▶ _YOUR GOAL_: Return the records word for word. Any pictures in them are not part of the copy.

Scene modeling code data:
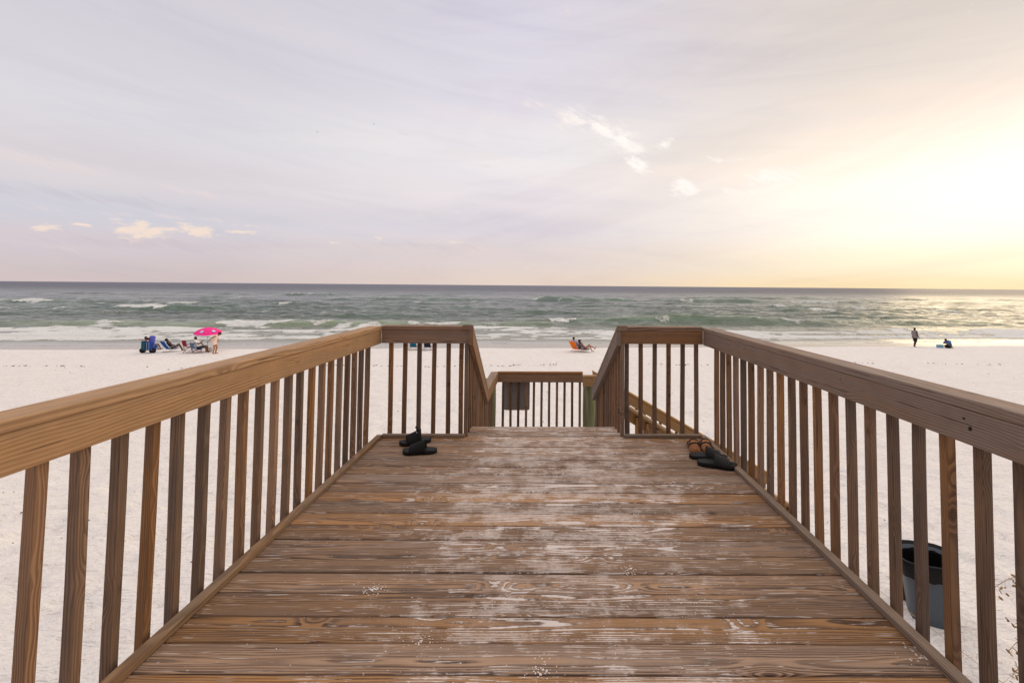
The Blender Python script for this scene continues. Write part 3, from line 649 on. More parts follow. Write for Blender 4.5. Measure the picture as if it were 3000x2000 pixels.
def sole_mesh(L, th, toe=.008, arch=.006, cup=.004):
    bm = bmesh.new(); us = [0, .012, .03, .06, .1]+[.1+.8*i/14 for i in range(1, 15)]+[.94, .97, .988, 1.]; V = {}
    def zc(u): return toe*max(0, (u-.7)/.3)**2+toe*.5*max(0, (.15-u)/.15)**2
    rows = []
    for u in us:
        hw = max(foot_w(u, L), .002); row = []
        for (sy, z, k) in ((-1, 0, .90), (-1, .35, 1.), (-1, .85, 1.), (-1, 1., .96), (-.55, .93, 1.), (0, .88, 1.), (.55, .93, 1.), (1, 1., .96), (1, .85, 1.), (1, .35, 1.), (1, 0, .90), (0, 0, 1.)):
            row.append(bm.verts.new((u*L+(0), sy*hw*k+.006*math.sin((u-.3)*3), z*th+zc(u)*(1 if z > .1 else .8)+(arch*math.exp(-((u-.35)/.2)**2) if z > .8 else 0))))
        rows.append(row)
    for a, b in zip(rows, rows[1:]):
        for k in range(12): bm.faces.new((a[k], a[(k+1) % 12], b[(k+1) % 12], b[k]))
    bm.faces.new(rows[0]); bm.faces.new(rows[-1][::-1]); return bm
def strap_mesh(L, u0, u1, h0, h1, th, base, tk=.005, wide=1.03, skew=0.):
    bm = bmesh.new(); nu, nv = 8, 20; uvl = bm.loops.layers.uv.new('UVMap'); G = []
    for i in range(nu+1):
        u = u0+(u1-u0)*i/nu; hh = h0+(h1-h0)*i/nu; row = []
        for j in range(nv+1):
            a = math.pi*j/nv; uu = u+skew*math.cos(a); hw = foot_w(min(max(uu, .02), .97), L)*wide
            cy, sz = math.cos(a), max(math.sin(a), 0)**.9
            row.append((Vector((uu*L, -cy*hw+.006*math.sin((uu-.3)*3), base+hh*sz)), Vector((uu*L, -cy*(hw-tk)+.006*math.sin((uu-.3)*3), base+(hh-tk)*sz)), (i*.9, j*.62)))
        G.append(row)
    T = [[bm.verts.new(c[0]) for c in r_] for r_ in G]; B = [[bm.verts.new(c[1]) for c in r_] for r_ in G]
    for i in range(nu):
        for j in range(nv):
            f = bm.faces.new((T[i][j], T[i+1][j], T[i+1][j+1], T[i][j+1]))
            for lp, (ii, jj) in zip(f.loops, ((i, j), (i+1, j), (i+1, j+1), (i, j+1))): lp[uvl].uv = G[ii][jj][2]
            bm.faces.new((B[i][j], B[i][j+1], B[i+1][j+1], B[i+1][j]))
    for i in (0, nu):
        for j in range(nv): bm.faces.new((T[i][j], T[i][j+1], B[i][j+1], B[i][j]))
    for j in (0, nv):
        for i in range(nu): bm.faces.new((T[i][j], T[i+1][j], B[i+1][j], B[i][j]))
    return bm
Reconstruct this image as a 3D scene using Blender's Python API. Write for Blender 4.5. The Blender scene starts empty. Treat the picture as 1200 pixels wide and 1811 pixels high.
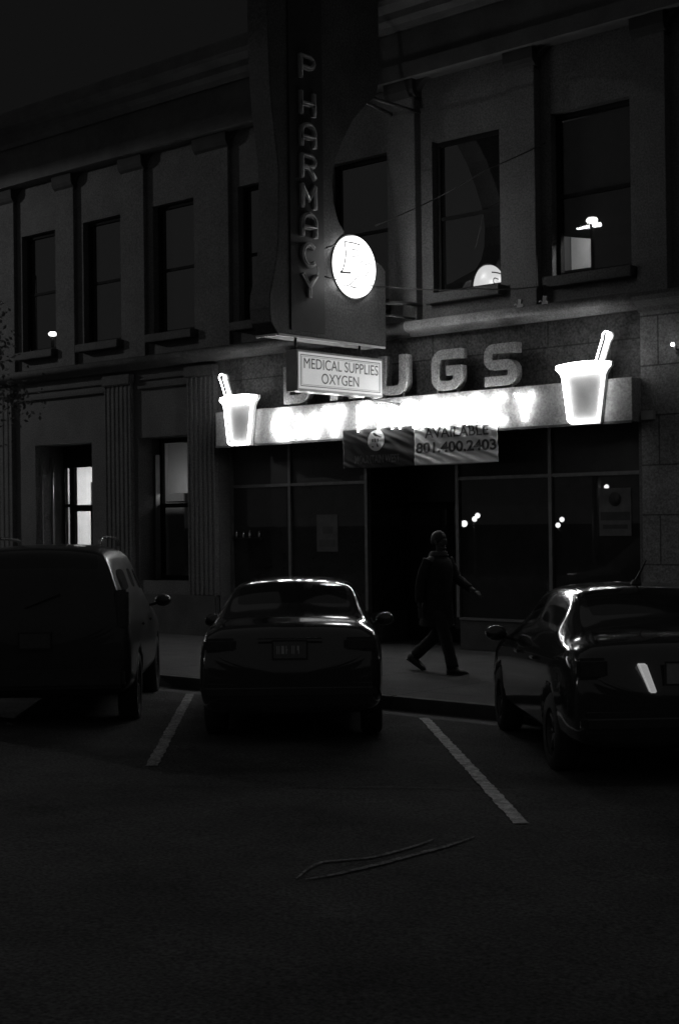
import bpy, bmesh, math, random
from math import sin, cos, pi, radians, sqrt, atan2
from mathutils import Vector, Matrix
random.seed(7)
SC = bpy.context.scene
COL = SC.collection

# ------------------------------------------------------------------ camera
YAW, PITCH, ROLL = radians(41.6), radians(.38), radians(.70)
cam_d = bpy.data.cameras.new('camera')
cam = bpy.data.objects.new('camera', cam_d); COL.objects.link(cam)
cam_d.sensor_fit = 'HORIZONTAL'; cam_d.sensor_width = 24.0; cam_d.lens = 51.0
cam_d.clip_end = 2000; cam_d.clip_start = .05
fw = Vector((-sin(YAW)*cos(PITCH), cos(YAW)*cos(PITCH), sin(PITCH)))
rt = Vector((cos(YAW), sin(YAW), 0)); up = rt.cross(fw)
r2 = rt*cos(ROLL) - up*sin(ROLL); u2 = rt*sin(ROLL) + up*cos(ROLL)
M3 = Matrix((r2, u2, -fw)).transposed()
cam.matrix_world = Matrix.Translation((0, -17.6, 2.0)) @ M3.to_4x4()
SC.camera = cam

# ------------------------------------------------------------------ world, night glow, exposure
W = bpy.data.worlds.new('World'); SC.world = W; W.use_nodes = True
bg = W.node_tree.nodes['Background']
bg.inputs['Color'].default_value = (1, 1, 1, 1); bg.inputs['Strength'].default_value = .0056
sd = bpy.data.lights.new('night_glow', 'SUN'); sd.energy = .08; sd.angle = radians(150); sd.color = (1, 1, 1)
so = bpy.data.objects.new('night_glow', sd); COL.objects.link(so)
so.rotation_euler = (radians(38), radians(14), 0)
SC.view_settings.view_transform = 'Standard'; SC.view_settings.look = 'None'
SC.view_settings.exposure = 0; SC.view_settings.gamma = 1
SC.render.engine = 'CYCLES'
SC.cycles.use_denoising = True
SC.cycles.denoiser = 'OPENIMAGEDENOISE'
SC.cycles.max_bounces = 6; SC.cycles.diffuse_bounces = 3; SC.cycles.glossy_bounces = 4
SC.cycles.transparent_max_bounces = 8
SC.cycles.caustics_reflective = False; SC.cycles.caustics_refractive = False
SC.cycles.sample_clamp_indirect = 3.0
SC.cycles.filter_width = 1.6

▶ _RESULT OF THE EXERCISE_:
The Blender Python script for this scene continues. Write part 3, from line 649 on. More parts follow. Write for Blender 4.5. Measure the picture as if it were 3000x2000 pixels.
def sole_mesh(L, th, toe=.008, arch=.006, cup=.004):
    bm = bmesh.new(); us = [0, .012, .03, .06, .1]+[.1+.8*i/14 for i in range(1, 15)]+[.94, .97, .988, 1.]; V = {}
    def zc(u): return toe*max(0, (u-.7)/.3)**2+toe*.5*max(0, (.15-u)/.15)**2
    rows = []
    for u in us:
        hw = max(foot_w(u, L), .002); row = []
        for (sy, z, k) in ((-1, 0, .90), (-1, .35, 1.), (-1, .85, 1.), (-1, 1., .96), (-.55, .93, 1.), (0, .88, 1.), (.55, .93, 1.), (1, 1., .96), (1, .85, 1.), (1, .35, 1.), (1, 0, .90), (0, 0, 1.)):
            row.append(bm.verts.new((u*L+(0), sy*hw*k+.006*math.sin((u-.3)*3), z*th+zc(u)*(1 if z > .1 else .8)+(arch*math.exp(-((u-.35)/.2)**2) if z > .8 else 0))))
        rows.append(row)
    for a, b in zip(rows, rows[1:]):
        for k in range(12): bm.faces.new((a[k], a[(k+1) % 12], b[(k+1) % 12], b[k]))
    bm.faces.new(rows[0]); bm.faces.new(rows[-1][::-1]); return bm
def strap_mesh(L, u0, u1, h0, h1, th, base, tk=.005, wide=1.03, skew=0.):
    bm = bmesh.new(); nu, nv = 8, 20; uvl = bm.loops.layers.uv.new('UVMap'); G = []
    for i in range(nu+1):
        u = u0+(u1-u0)*i/nu; hh = h0+(h1-h0)*i/nu; row = []
        for j in range(nv+1):
            a = math.pi*j/nv; uu = u+skew*math.cos(a); hw = foot_w(min(max(uu, .02), .97), L)*wide
            cy, sz = math.cos(a), max(math.sin(a), 0)**.9
            row.append((Vector((uu*L, -cy*hw+.006*math.sin((uu-.3)*3), base+hh*sz)), Vector((uu*L, -cy*(hw-tk)+.006*math.sin((uu-.3)*3), base+(hh-tk)*sz)), (i*.9, j*.62)))
        G.append(row)
    T = [[bm.verts.new(c[0]) for c in r_] for r_ in G]; B = [[bm.verts.new(c[1]) for c in r_] for r_ in G]
    for i in range(nu):
        for j in range(nv):
            f = bm.faces.new((T[i][j], T[i+1][j], T[i+1][j+1], T[i][j+1]))
            for lp, (ii, jj) in zip(f.loops, ((i, j), (i+1, j), (i+1, j+1), (i, j+1))): lp[uvl].uv = G[ii][jj][2]
            bm.faces.new((B[i][j], B[i][j+1], B[i+1][j+1], B[i+1][j]))
    for i in (0, nu):
        for j in range(nv): bm.faces.new((T[i][j], T[i][j+1], B[i][j+1], B[i][j]))
    for j in (0, nv):
        for i in range(nu): bm.faces.new((T[i][j], T[i+1][j], B[i+1][j], B[i][j]))
    return bm
Reconstruct this image as a 3D scene using Blender's Python API. Write for Blender 4.5. The Blender scene starts empty. Treat the picture as 1200 pixels wide and 1811 pixels high.
import bpy, bmesh, math, random
from math import sin, cos, pi, radians, sqrt, atan2
from mathutils import Vector, Matrix
random.seed(7)
SC = bpy.context.scene
COL = SC.collection

# ------------------------------------------------------------------ camera
YAW, PITCH, ROLL = radians(41.6), radians(.38), radians(.70)
cam_d = bpy.data.cameras.new('camera')
cam = bpy.data.objects.new('camera', cam_d); COL.objects.link(cam)
cam_d.sensor_fit = 'HORIZONTAL'; cam_d.sensor_width = 24.0; cam_d.lens = 51.0
cam_d.clip_end = 2000; cam_d.clip_start = .05
fw = Vector((-sin(YAW)*cos(PITCH), cos(YAW)*cos(PITCH), sin(PITCH)))
rt = Vector((cos(YAW), sin(YAW), 0)); up = rt.cross(fw)
r2 = rt*cos(ROLL) - up*sin(ROLL); u2 = rt*sin(ROLL) + up*cos(ROLL)
M3 = Matrix((r2, u2, -fw)).transposed()
cam.matrix_world = Matrix.Translation((0, -17.6, 2.0)) @ M3.to_4x4()
SC.camera = cam

# ------------------------------------------------------------------ world, night glow, exposure
W = bpy.data.worlds.new('World'); SC.world = W; W.use_nodes = True
bg = W.node_tree.nodes['Background']
bg.inputs['Color'].default_value = (1, 1, 1, 1); bg.inputs['Strength'].default_value = .0056
sd = bpy.data.lights.new('night_glow', 'SUN'); sd.energy = .08; sd.angle = radians(150); sd.color = (1, 1, 1)
so = bpy.data.objects.new('night_glow', sd); COL.objects.link(so)
so.rotation_euler = (radians(38), radians(14), 0)
SC.view_settings.view_transform = 'Standard'; SC.view_settings.look = 'None'
SC.view_settings.exposure = 0; SC.view_settings.gamma = 1
SC.render.engine = 'CYCLES'
SC.cycles.use_denoising = True
SC.cycles.denoiser = 'OPENIMAGEDENOISE'
SC.cycles.max_bounces = 6; SC.cycles.diffuse_bounces = 3; SC.cycles.glossy_bounces = 4
SC.cycles.transparent_max_bounces = 8
SC.cycles.caustics_reflective = False; SC.cycles.caustics_refractive = False
SC.cycles.sample_clamp_indirect = 3.0
SC.cycles.filter_width = 1.6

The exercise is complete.